Internet URLs, file system paths and IP addresses usually get more specific as you move towards the right hand side. This is a clearly a byproduct of the left-to-right language of the designers of these systems. So why is it that this website is david.newgas.net and not net.newgas.david?

The familiar hierarchical naming is part of the “Domain Name System” created in the early 80’s by early internet engineers. They already had a internet naming system with cryptic, non hierarchical names like BBN-TENEXD and MIT-Multics. This was basically maintained in one giant text file managed by one organisation.

Faced with a network growing at ever increasing pace this system was becoming a nightmare to maintain. A naming system that followed administrative hierarchies seemed obvious, and was spelt out in RFC 822.

At this stage the right-to-left notation was already settled so to answer our question we must go further back to RFC 805, with the unhelpful title “Computer Mail Meeting Notes”. Here they discuss exactly how to add the extra hierarchical info.

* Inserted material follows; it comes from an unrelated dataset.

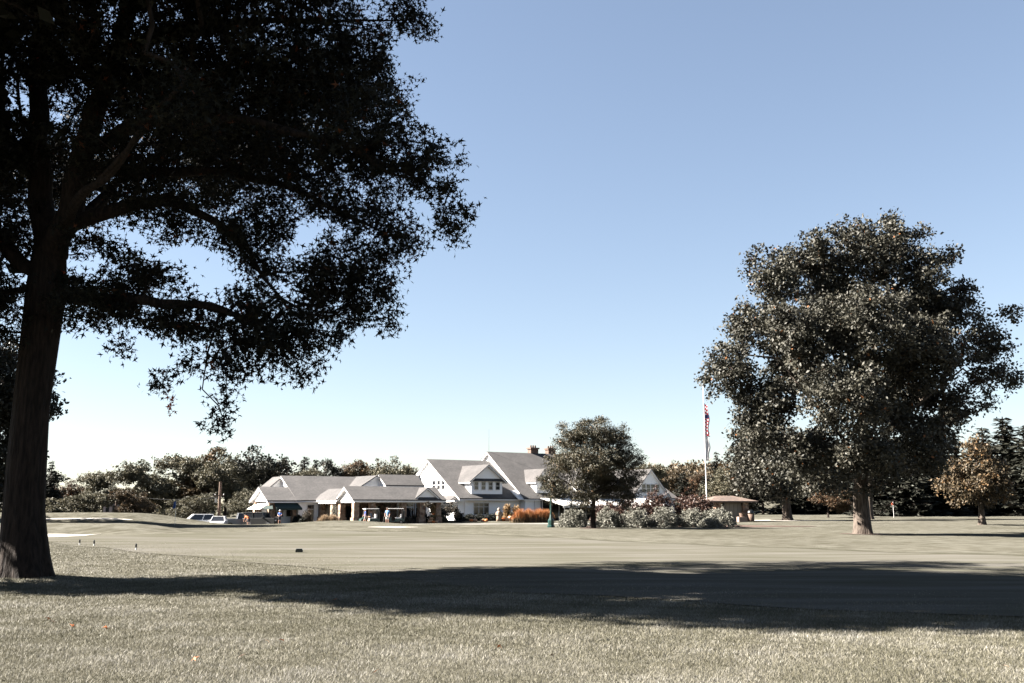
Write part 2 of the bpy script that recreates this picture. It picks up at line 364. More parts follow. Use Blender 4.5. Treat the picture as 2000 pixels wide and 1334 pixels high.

One of their biggest concerns was email addresses.  These were already of the form user@host and they wanted something that extended this naturally. Here were some options they may have thought of:

Cerf@ISI Cerf@ARPA.ISI
ARPA.CERF@ISI
Cerf@ISI.ARPA

It’s fairly easy to see why they picked Cerf@ISI.ARPA – the information consistently gets less specific as you go along. The other options are more jumbled. Quoting the RFC makes me sound foolish for even thinking the addresses are backwards:

… the [email address] would read (left to right) from the most specific to the most general.

So there you have it – domains have the most specific part on the left hand side to make email addresses look good!